Todo esto último que decimos ya se sabía. Pero la película, en el entrañable retrato humano que el director logra de la cantante, permite ver su vida desde una perspectiva más clara y de mayor hondura. Como ella misma afirma en una entrevista, se sentía dividida en dos figuras: por un lado, la María de sus años de niñez persiguiendo con desesperación el amor y la dicha de una vida más normal que, una formación rigurosa en su oficio impuesto por la madre, le habían negado; y por el otro, la artista célebre, la diva que debía estar siempre atenta a los reclamos de la prensa y el público, rol que ella construyó con mucha seducción y conciencia de lo que hacía –a pesar de los embates que sufrió-, pero que nunca la colmó totalmente y que le hizo pagar a su espíritu un alto costo. Le encantaba ver cómo podía hechizar al público, pero al mismo tiempo ese trabajo la degastaba muchísimo en lo anímico. Como confesaba en alguna de las entrevistas del film, le hubiera gustado hacer una carrera con menos sobresaltos y tener a su lado una familia que la contuviera. O un amor al que pudiera entregar todo su ardor, que es lo que creyó encontrar en Aristóteles Onassis, equivocadamente porque éste, más atento a los posibles beneficios que le podían rendir un casamiento de fulgurante irradiación mundial, la defraudó ni bien pudo casándose, sin siquiera avisarle, con la insulsa Jacqueline Kennedy. Esas dos figuras, la María demandante tenaz de un amor verdadero e intenso por un lado, y la Callas fascinada pero a la vez esclava de la fama por el otro, raramente se juntaron del todo, como ella hubiera querido, según lo dijo.

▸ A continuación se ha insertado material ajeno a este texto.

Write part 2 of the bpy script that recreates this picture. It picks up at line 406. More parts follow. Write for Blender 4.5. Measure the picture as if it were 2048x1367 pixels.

Y aunque suene bobamente romántico lo que decimos: María Callas, además de sus excepcionales dotes de soprano, no hubiera podido cantar como cantó de no haber portado en su pecho un corazón invadido por la pasión y las emociones profundas, las mismas que transmitía en cada frase de sus arias. Su voz fue como la crepitación de un fuego anhelante y lejano, que mientras acariciaba a los demás con su calidez y les permitía soñar con la belleza, les pedía con avidez atención y cariño para seguir manteniendo el milagro su función. Y eso el público lo sintió. Finalmente, esa fue su gran felicidad, la de dar emoción a los otros, a quienes la seguían, sentimiento, claro está, que fue insuficiente y efímero para ella, porque el público se retira y el artista que no experimenta el amor en su propia piel, vuelve a su soledad, esa paradójica situación en la que murió a los 53 años, como una diosa olvidada que, desde las salas de teatro, había sido una de las mujeres más amadas del mundo y fuera de ellas alguien que apenas rozó la felicidad personal con una pareja. Fue su destino, dijo, algo que, como buena griega que era, creía que estaba escrito en un secreto código al que los seres humanos no pueden acceder.